On the right is Abelardo de la Espriella, a right-wing independent candidate that is also polling slightly above Cepeda. His rise as an outsider with a strong presence on social media mirrors that of Milei in Argentina and Bolsonaro in Brazil. He will run outside the consulta system as an independent, which risks splitting the center-right coalition, the “Gran Consulta”. Despite close numbers in the polls, betting markets have Espriella roughly ten percentage points ahead of his next competitor5.
Amongst the center-right there are many candidates running, but Sergio Fajardo and Paloma Valencia are two of the leading candidates that we expect to perform well. Importantly, the consulta will help narrow the field and is a key milestone ahead of the Presidential election. There are 15 candidates running on center-to-right leaning pillars and only one promising continuation of market unfriendly Petro policies. This leaves us optimistic about a consolidated center-right vote in the second round.
After four years of leftist rule under President Petro, Colombia may be approaching a familiar inflection point we’ve seen recently across Latin America. In recent years, the political pendulum has begun to swing back toward economic orthodoxy under center-right leadership, as seen in Argentina and Chile.

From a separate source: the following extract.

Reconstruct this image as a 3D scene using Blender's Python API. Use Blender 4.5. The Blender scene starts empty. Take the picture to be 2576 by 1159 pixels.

Under President Petro, many Colombian corporates saw limited growth prospects and focused their capital allocation on opportunities outside of the country. Based on recent discussions with several corporates, we see this trend starting to reverse. As such, the presidential election could mark a turning point in the domestic growth story as the country restores fiscal discipline and unlocks investment.
Under Maduro’s leadership, Venezuela faced increasing economic hardship, with the International Monetary Fund (IMF) estimating that nearly a quarter of the population (over 7 million people) have left the country since 2015. Nearly 3 million of those migrants fled to neighboring Colombia6,7. Should the situation in Venezuela stabilize, we see significant opportunities for Colombia. In addition to migration back to Venezuela, which could improve Colombia’s pressured fiscal accounts over the medium term, infrastructure rebuilding and supply chain reintegration would benefit Colombia, given their geographic and historical trade ties. Recent research reports estimate that a return of bilateral trade flows to pre-2010 levels could add ~1% to Colombia’s GDP over 3-5 years mainly through manufacturing and exports8. Before virtually closing its border to Colombian products in 2010, Venezuela was Colombia’s second largest export market, peaking at 17.4% of exports in 2007 versus less than 2% in 20249. The Venezuelan government stopped nearly all investment more than a decade ago and entire supply chains will need to be revamped before goods can easily flow into the country, which should create a relative advantage for Colombia given its shared border. Due to sanctions and shallow public equity markets, investments in Colombia likely provide the best proxy exposure to potential recovery in Venezuela.
Colombia represents a rare combination of deep value, identifiable political catalysts, and underappreciated regional optionality. With valuations pricing in persistent pessimism, a potential shift toward more market-friendly leadership and longer-term upside from Venezuelan normalization create a compelling asymmetric opportunity.